━━━ GIVEN MATERIAL ━━━

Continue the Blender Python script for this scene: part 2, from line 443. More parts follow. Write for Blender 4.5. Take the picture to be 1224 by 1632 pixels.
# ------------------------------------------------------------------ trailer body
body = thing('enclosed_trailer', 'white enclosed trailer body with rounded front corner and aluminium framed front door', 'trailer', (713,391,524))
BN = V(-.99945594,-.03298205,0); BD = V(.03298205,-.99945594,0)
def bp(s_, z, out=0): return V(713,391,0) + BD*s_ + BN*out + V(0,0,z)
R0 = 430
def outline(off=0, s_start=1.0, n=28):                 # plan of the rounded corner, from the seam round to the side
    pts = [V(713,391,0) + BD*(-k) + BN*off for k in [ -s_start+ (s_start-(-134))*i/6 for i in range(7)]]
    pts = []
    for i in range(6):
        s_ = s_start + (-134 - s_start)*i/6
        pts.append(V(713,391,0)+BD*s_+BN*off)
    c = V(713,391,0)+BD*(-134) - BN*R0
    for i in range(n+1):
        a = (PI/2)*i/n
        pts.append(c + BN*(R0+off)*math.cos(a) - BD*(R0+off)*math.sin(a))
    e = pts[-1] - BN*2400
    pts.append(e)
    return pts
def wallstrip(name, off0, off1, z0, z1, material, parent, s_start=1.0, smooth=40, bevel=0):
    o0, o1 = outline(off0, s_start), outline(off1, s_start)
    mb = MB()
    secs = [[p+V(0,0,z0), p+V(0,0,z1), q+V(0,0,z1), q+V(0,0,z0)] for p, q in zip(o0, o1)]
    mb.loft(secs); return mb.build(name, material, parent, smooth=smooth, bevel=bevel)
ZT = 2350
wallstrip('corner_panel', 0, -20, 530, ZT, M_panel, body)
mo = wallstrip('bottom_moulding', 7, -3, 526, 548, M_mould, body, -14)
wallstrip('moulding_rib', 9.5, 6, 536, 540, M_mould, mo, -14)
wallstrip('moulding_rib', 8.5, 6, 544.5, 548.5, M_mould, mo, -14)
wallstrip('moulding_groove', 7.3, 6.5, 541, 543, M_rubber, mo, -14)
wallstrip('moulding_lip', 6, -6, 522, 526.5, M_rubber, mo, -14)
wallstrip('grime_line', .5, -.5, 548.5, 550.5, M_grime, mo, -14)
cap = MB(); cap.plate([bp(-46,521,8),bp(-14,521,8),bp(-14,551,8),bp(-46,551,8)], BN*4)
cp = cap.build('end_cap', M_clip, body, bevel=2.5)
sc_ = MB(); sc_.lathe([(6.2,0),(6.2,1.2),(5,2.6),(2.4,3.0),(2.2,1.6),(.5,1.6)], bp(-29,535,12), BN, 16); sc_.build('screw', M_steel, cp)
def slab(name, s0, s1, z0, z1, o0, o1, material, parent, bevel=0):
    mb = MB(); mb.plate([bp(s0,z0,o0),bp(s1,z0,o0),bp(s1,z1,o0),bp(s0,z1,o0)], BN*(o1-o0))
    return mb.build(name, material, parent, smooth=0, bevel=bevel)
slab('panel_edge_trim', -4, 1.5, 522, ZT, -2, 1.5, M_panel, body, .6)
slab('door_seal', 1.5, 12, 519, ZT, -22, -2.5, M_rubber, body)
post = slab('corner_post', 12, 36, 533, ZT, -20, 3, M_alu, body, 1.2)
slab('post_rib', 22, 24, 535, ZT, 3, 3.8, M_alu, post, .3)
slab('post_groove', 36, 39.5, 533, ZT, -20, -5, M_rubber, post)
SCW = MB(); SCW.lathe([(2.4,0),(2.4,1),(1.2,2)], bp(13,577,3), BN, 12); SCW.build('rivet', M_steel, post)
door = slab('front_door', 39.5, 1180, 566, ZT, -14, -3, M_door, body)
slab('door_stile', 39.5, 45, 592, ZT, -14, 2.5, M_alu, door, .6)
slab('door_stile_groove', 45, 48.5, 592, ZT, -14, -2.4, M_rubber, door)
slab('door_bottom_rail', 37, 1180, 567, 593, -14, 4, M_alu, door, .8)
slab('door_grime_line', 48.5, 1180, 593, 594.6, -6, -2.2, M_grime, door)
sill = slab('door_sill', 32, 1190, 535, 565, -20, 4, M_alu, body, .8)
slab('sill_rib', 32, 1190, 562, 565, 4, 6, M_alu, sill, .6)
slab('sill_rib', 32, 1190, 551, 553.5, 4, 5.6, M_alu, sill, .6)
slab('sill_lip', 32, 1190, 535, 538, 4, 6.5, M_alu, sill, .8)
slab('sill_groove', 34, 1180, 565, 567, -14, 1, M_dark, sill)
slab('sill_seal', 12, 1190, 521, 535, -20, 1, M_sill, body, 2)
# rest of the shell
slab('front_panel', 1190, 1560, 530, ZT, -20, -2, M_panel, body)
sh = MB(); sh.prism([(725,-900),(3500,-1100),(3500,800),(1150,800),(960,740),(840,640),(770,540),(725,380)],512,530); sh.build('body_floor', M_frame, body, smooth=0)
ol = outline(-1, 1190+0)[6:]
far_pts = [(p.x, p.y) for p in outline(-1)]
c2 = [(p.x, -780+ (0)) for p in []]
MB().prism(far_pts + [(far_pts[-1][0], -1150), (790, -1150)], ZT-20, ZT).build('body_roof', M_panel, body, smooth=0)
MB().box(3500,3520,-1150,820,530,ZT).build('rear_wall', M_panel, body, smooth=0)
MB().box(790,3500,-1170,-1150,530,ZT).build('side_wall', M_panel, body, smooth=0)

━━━

__SHORT TASK__
In the material above, how many lines hold the word "from"? Say only the number.

__PROBLEM SOLUTION__
2